### What needs to be done
Word for word, give the material below again, minus any images.

>>

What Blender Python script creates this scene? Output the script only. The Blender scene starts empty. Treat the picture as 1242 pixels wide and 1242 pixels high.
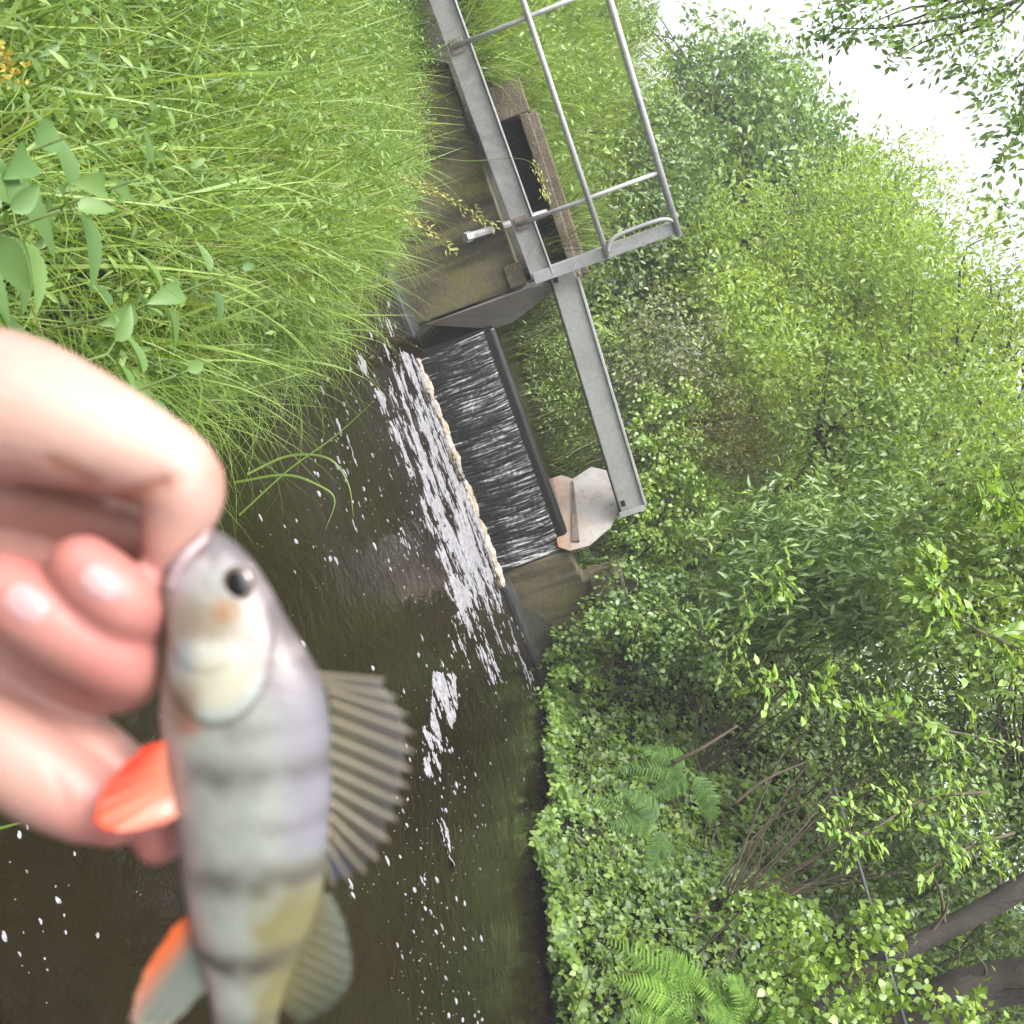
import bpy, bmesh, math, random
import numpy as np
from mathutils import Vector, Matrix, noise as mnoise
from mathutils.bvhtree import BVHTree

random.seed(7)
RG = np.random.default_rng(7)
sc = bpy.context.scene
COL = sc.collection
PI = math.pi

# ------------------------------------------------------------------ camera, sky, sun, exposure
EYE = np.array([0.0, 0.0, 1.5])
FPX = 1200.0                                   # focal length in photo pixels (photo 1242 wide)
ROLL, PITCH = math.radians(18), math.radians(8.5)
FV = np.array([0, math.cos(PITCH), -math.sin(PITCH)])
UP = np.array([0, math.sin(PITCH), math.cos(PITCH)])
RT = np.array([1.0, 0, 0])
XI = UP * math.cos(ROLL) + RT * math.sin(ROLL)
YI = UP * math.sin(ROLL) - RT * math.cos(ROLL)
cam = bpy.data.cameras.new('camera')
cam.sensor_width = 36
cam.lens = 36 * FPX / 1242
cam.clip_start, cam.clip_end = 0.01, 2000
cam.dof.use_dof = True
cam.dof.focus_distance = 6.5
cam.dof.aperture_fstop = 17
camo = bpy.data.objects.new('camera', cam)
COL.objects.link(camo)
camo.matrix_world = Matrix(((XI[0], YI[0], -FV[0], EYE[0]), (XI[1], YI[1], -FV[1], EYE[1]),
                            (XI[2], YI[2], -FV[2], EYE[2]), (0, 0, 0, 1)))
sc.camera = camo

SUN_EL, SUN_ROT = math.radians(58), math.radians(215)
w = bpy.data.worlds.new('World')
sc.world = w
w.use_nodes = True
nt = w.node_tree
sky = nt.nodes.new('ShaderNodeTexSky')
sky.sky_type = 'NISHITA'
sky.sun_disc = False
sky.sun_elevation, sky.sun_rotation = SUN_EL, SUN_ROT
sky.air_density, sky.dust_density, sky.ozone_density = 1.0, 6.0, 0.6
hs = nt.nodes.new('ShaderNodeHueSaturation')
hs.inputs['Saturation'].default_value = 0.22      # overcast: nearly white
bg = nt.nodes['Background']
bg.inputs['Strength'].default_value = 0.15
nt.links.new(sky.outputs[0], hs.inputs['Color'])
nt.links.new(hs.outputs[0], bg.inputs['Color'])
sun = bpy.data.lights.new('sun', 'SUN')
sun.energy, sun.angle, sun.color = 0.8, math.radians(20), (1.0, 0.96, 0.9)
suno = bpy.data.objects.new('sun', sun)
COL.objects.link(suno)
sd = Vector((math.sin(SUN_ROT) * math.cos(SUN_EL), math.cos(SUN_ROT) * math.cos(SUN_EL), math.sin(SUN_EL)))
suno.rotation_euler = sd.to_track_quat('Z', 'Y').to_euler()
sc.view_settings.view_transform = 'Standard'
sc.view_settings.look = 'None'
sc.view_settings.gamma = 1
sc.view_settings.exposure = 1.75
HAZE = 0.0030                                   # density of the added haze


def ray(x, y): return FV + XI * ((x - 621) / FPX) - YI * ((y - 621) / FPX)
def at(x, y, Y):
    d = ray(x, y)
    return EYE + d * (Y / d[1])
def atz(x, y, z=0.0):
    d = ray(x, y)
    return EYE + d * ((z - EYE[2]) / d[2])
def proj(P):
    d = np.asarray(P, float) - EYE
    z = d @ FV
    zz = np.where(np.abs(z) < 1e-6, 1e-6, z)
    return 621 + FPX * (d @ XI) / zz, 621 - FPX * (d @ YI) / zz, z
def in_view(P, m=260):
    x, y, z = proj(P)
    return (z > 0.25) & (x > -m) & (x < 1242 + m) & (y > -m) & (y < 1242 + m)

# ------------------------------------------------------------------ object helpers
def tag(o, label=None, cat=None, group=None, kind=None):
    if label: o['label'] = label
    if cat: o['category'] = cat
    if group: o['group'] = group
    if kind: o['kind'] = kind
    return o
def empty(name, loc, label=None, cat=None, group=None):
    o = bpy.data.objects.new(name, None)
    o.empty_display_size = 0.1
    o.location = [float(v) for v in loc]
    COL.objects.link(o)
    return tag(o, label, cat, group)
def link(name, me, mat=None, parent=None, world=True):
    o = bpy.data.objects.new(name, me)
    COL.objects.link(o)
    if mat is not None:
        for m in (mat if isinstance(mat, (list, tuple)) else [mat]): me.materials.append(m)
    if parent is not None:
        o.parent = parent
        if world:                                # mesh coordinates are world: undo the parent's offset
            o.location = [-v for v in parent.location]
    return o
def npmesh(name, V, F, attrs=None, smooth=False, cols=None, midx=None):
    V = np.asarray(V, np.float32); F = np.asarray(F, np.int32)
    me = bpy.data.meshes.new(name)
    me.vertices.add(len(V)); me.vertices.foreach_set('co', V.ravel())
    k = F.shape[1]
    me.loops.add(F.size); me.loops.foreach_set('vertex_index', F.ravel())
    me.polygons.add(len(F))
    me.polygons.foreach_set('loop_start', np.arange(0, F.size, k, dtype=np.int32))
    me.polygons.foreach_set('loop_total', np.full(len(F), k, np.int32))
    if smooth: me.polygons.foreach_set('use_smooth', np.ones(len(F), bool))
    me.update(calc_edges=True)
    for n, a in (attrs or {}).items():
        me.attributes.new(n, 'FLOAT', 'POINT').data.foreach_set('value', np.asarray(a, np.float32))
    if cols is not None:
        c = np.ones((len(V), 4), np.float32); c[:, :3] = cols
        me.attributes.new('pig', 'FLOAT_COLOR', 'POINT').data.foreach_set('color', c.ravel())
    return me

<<

### Full solution
What Blender Python script creates this scene? Output the script only. The Blender scene starts empty. Treat the picture as 1242 pixels wide and 1242 pixels high.
import bpy, bmesh, math, random
import numpy as np
from mathutils import Vector, Matrix, noise as mnoise
from mathutils.bvhtree import BVHTree

random.seed(7)
RG = np.random.default_rng(7)
sc = bpy.context.scene
COL = sc.collection
PI = math.pi

# ------------------------------------------------------------------ camera, sky, sun, exposure
EYE = np.array([0.0, 0.0, 1.5])
FPX = 1200.0                                   # focal length in photo pixels (photo 1242 wide)
ROLL, PITCH = math.radians(18), math.radians(8.5)
FV = np.array([0, math.cos(PITCH), -math.sin(PITCH)])
UP = np.array([0, math.sin(PITCH), math.cos(PITCH)])
RT = np.array([1.0, 0, 0])
XI = UP * math.cos(ROLL) + RT * math.sin(ROLL)
YI = UP * math.sin(ROLL) - RT * math.cos(ROLL)
cam = bpy.data.cameras.new('camera')
cam.sensor_width = 36
cam.lens = 36 * FPX / 1242
cam.clip_start, cam.clip_end = 0.01, 2000
cam.dof.use_dof = True
cam.dof.focus_distance = 6.5
cam.dof.aperture_fstop = 17
camo = bpy.data.objects.new('camera', cam)
COL.objects.link(camo)
camo.matrix_world = Matrix(((XI[0], YI[0], -FV[0], EYE[0]), (XI[1], YI[1], -FV[1], EYE[1]),
                            (XI[2], YI[2], -FV[2], EYE[2]), (0, 0, 0, 1)))
sc.camera = camo

SUN_EL, SUN_ROT = math.radians(58), math.radians(215)
w = bpy.data.worlds.new('World')
sc.world = w
w.use_nodes = True
nt = w.node_tree
sky = nt.nodes.new('ShaderNodeTexSky')
sky.sky_type = 'NISHITA'
sky.sun_disc = False
sky.sun_elevation, sky.sun_rotation = SUN_EL, SUN_ROT
sky.air_density, sky.dust_density, sky.ozone_density = 1.0, 6.0, 0.6
hs = nt.nodes.new('ShaderNodeHueSaturation')
hs.inputs['Saturation'].default_value = 0.22      # overcast: nearly white
bg = nt.nodes['Background']
bg.inputs['Strength'].default_value = 0.15
nt.links.new(sky.outputs[0], hs.inputs['Color'])
nt.links.new(hs.outputs[0], bg.inputs['Color'])
sun = bpy.data.lights.new('sun', 'SUN')
sun.energy, sun.angle, sun.color = 0.8, math.radians(20), (1.0, 0.96, 0.9)
suno = bpy.data.objects.new('sun', sun)
COL.objects.link(suno)
sd = Vector((math.sin(SUN_ROT) * math.cos(SUN_EL), math.cos(SUN_ROT) * math.cos(SUN_EL), math.sin(SUN_EL)))
suno.rotation_euler = sd.to_track_quat('Z', 'Y').to_euler()
sc.view_settings.view_transform = 'Standard'
sc.view_settings.look = 'None'
sc.view_settings.gamma = 1
sc.view_settings.exposure = 1.75
HAZE = 0.0030                                   # density of the added haze


def ray(x, y): return FV + XI * ((x - 621) / FPX) - YI * ((y - 621) / FPX)
def at(x, y, Y):
    d = ray(x, y)
    return EYE + d * (Y / d[1])
def atz(x, y, z=0.0):
    d = ray(x, y)
    return EYE + d * ((z - EYE[2]) / d[2])
def proj(P):
    d = np.asarray(P, float) - EYE
    z = d @ FV
    zz = np.where(np.abs(z) < 1e-6, 1e-6, z)
    return 621 + FPX * (d @ XI) / zz, 621 - FPX * (d @ YI) / zz, z
def in_view(P, m=260):
    x, y, z = proj(P)
    return (z > 0.25) & (x > -m) & (x < 1242 + m) & (y > -m) & (y < 1242 + m)

# ------------------------------------------------------------------ object helpers
def tag(o, label=None, cat=None, group=None, kind=None):
    if label: o['label'] = label
    if cat: o['category'] = cat
    if group: o['group'] = group
    if kind: o['kind'] = kind
    return o
def empty(name, loc, label=None, cat=None, group=None):
    o = bpy.data.objects.new(name, None)
    o.empty_display_size = 0.1
    o.location = [float(v) for v in loc]
    COL.objects.link(o)
    return tag(o, label, cat, group)
def link(name, me, mat=None, parent=None, world=True):
    o = bpy.data.objects.new(name, me)
    COL.objects.link(o)
    if mat is not None:
        for m in (mat if isinstance(mat, (list, tuple)) else [mat]): me.materials.append(m)
    if parent is not None:
        o.parent = parent
        if world:                                # mesh coordinates are world: undo the parent's offset
            o.location = [-v for v in parent.location]
    return o
def npmesh(name, V, F, attrs=None, smooth=False, cols=None, midx=None):
    V = np.asarray(V, np.float32); F = np.asarray(F, np.int32)
    me = bpy.data.meshes.new(name)
    me.vertices.add(len(V)); me.vertices.foreach_set('co', V.ravel())
    k = F.shape[1]
    me.loops.add(F.size); me.loops.foreach_set('vertex_index', F.ravel())
    me.polygons.add(len(F))
    me.polygons.foreach_set('loop_start', np.arange(0, F.size, k, dtype=np.int32))
    me.polygons.foreach_set('loop_total', np.full(len(F), k, np.int32))
    if smooth: me.polygons.foreach_set('use_smooth', np.ones(len(F), bool))
    me.update(calc_edges=True)
    for n, a in (attrs or {}).items():
        me.attributes.new(n, 'FLOAT', 'POINT').data.foreach_set('value', np.asarray(a, np.float32))
    if cols is not None:
        c = np.ones((len(V), 4), np.float32); c[:, :3] = cols
        me.attributes.new('pig', 'FLOAT_COLOR', 'POINT').data.foreach_set('color', c.ravel())
    return me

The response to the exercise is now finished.